In this work, we want to build a semi-Markov degradation model in an intermediate situation between that of having a sizeable amount of field data (which would justify the application of traditional statistical techniques in the frequentist probability framework) and the opposite, of no data available (which has been treated with non-probabilistic techniques that avoid information commitment). The objective is to fully exploit all the available sources of information in a coherent and solid way.

To do this, we resort to the Bayesian statistics framework, which allows combining the prior knowledge of experts with the evidence coming from field data to build a degradation model useful for maintenance applications (Compare & Zio, 2014). The proposed methodology allows the elicitation of the prior distributions of the model parameters, avoiding possible commitment of the information provided by the expert. Then, an adaptive Markov Chain Monte Carlo algorithm is developed to estimate the posterior distributions of the multi-state model parameters, which encode both the prior knowledge and the evidence brought by the available dataset. Finally, the developed stochastic model is used to derive the expected probabilities of occupying the degradation states over time for new components along with the corresponding credibility intervals, and to estimate the remaining useful life of a new component, which will be detected in a given degradation state after a certain working time.

The proposed procedure is applied to a case study in the biopharmaceutical industry, concerning the Ethylene Propylene Diene Monomer (EDPM) diaphragm installed within a production line of a company leader in that field.

The original contribution of the proposed method mainly lies in 1) the original combination of techniques, taken from the scientific literature of different contexts, which have been adapted to propose a comprehensive development pathway for building a semi-Markov degradation model based on expert knowledge and few field data, 2) the use of a Bayesian semi-Markov degradation model to support maintenance planning.

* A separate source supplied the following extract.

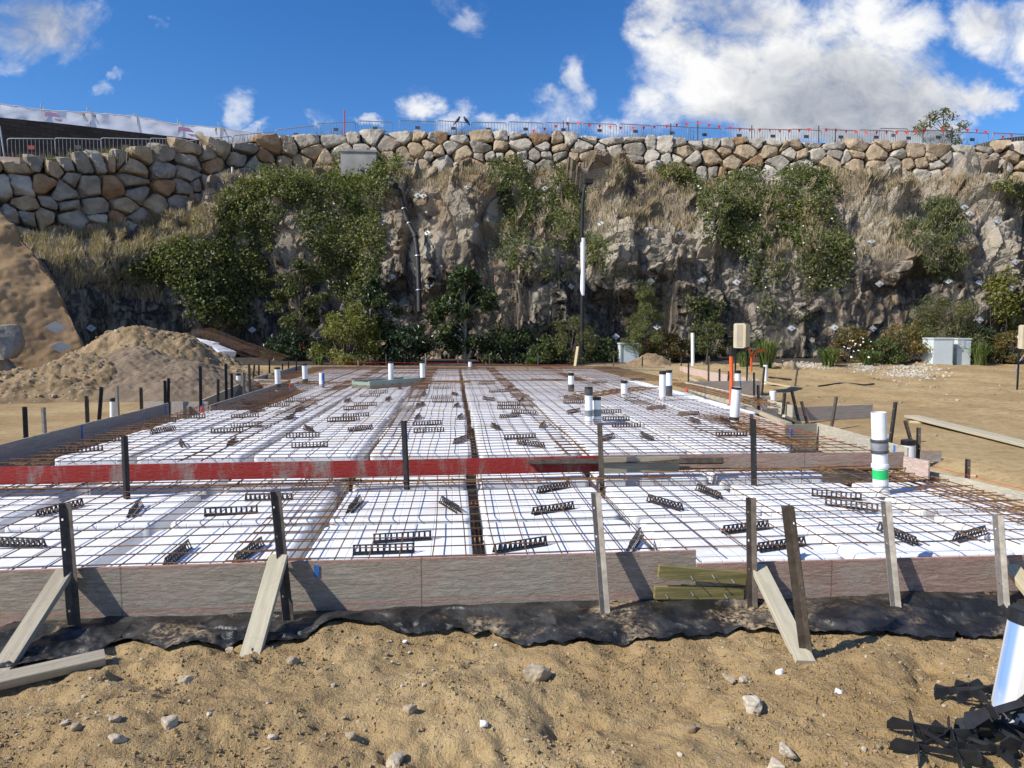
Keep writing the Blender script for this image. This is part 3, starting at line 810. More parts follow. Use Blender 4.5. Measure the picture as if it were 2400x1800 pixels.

Furthermore, within the proposed framework for the construction of the Bayesian semi-Markov degradation model, we have developed a novel procedure to sample multiple parameters from their joint posterior distribution. The procedure is based on the combined use of i) an adaptive Markov Chain Monte Carlo (MCMC) algorithm to set possibly acceptable values for the entries of the covariance matrix and ii) the Normal-Random Walk Metropolis Hastings (N-RWMH).

An important property of the proposed framework for supporting maintenance planning is that it allows updating the posterior parameter distribution taking into account the outcome of the last inspection performed on the industrial component under observation. This additional updating is useful in those situations characterized by scarcity of data, where adding a single observation can significantly improve the parameter estimation.

The remainder of the paper is organized as follows. Section 2 introduces the case study motivating the development of the proposed framework. Section 3 defines the assumptions at the basis of the model development. Section 4 illustrates the development of the whole methodology, from the elicitation of the prior distribution to the posterior inference. This is applied to the EDPM diaphragms in Section 5, where the results of the study are also discussed. Some final considerations about the applicability of the proposed framework to other case studies are drawn in Section 6. Section 7 concludes the paper.